More after the fold, but as usual, go read it yourself.
What this means, in effect, is that beyond a certain point, it doesn't matter if your candidate can turn out 200 or 10,000 participants in a particular precinct, because that precinct has only so much delegate-purchasing power. It matters not just how many participants a candidate can turn out, but whether he can turn them out all over the place. A candidate who won a lot of the precincts narrowly would wind up winning a bigger portion of the delegates than a rival who piled up votes in one corner of Iowa—even if that corner yielded a higher overall number of supporters. It's all the disproportional representation of the Electoral College, in miniature. And that was the price for forming the Union, not a guide for running elections.
This is especially true because in most precinct caucuses, a Democratic candidate who does not get 15 percent support from the participants is deemed "nonviable." Supporters of these candidates can go home, or they can join another candidate who has made it over the 15 percent bar. (One reason why the Edwards campaign is optimistic is that they believe they are the favorite "second choice.") In the moment, this makes for a great show, as rival candidates importune the "nonviables" to join with them. Over the course of the evening, the appeals range from high-minded to horse-trading: ("Come with us and you can be one of our delegates to the county convention").

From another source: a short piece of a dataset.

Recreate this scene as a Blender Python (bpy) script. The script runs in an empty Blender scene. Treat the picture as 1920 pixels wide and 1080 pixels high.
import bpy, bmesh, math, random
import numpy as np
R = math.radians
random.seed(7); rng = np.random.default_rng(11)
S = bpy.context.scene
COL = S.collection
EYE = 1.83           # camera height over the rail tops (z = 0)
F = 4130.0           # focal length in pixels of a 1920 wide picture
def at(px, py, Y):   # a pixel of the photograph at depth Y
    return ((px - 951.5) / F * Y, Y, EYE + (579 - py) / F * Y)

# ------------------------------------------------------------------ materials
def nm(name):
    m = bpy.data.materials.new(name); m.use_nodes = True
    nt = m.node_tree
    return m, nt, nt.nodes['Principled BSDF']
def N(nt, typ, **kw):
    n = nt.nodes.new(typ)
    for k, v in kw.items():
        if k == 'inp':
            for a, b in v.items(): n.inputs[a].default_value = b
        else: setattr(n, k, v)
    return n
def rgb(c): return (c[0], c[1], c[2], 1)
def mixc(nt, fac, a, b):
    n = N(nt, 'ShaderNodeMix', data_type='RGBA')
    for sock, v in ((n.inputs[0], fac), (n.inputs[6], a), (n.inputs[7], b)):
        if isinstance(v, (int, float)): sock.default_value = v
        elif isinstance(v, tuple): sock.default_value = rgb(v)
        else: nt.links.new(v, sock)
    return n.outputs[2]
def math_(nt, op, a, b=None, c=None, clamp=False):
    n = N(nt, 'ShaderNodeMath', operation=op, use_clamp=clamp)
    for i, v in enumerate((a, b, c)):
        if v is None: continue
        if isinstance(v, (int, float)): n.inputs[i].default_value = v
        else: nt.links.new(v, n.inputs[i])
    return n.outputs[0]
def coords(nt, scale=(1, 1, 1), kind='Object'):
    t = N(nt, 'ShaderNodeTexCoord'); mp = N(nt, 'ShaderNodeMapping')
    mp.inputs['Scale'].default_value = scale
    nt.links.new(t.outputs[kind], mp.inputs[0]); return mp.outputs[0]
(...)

But the drama doesn't answer one basic question: Why can't the public learn how many of the participants actually voted for the different candidates? The Democratic Party has these voter-preference numbers—but will not release them to the public, as this New York Times op-ed pointed out. Instead, the percentages reported on election night reflect only the share of state delegates each candidate has won. Why? No one seems exactly sure. But it means that a candidate who turned out more total supporters than anyone else, across the state, could wind up in second or third place—and no one will know.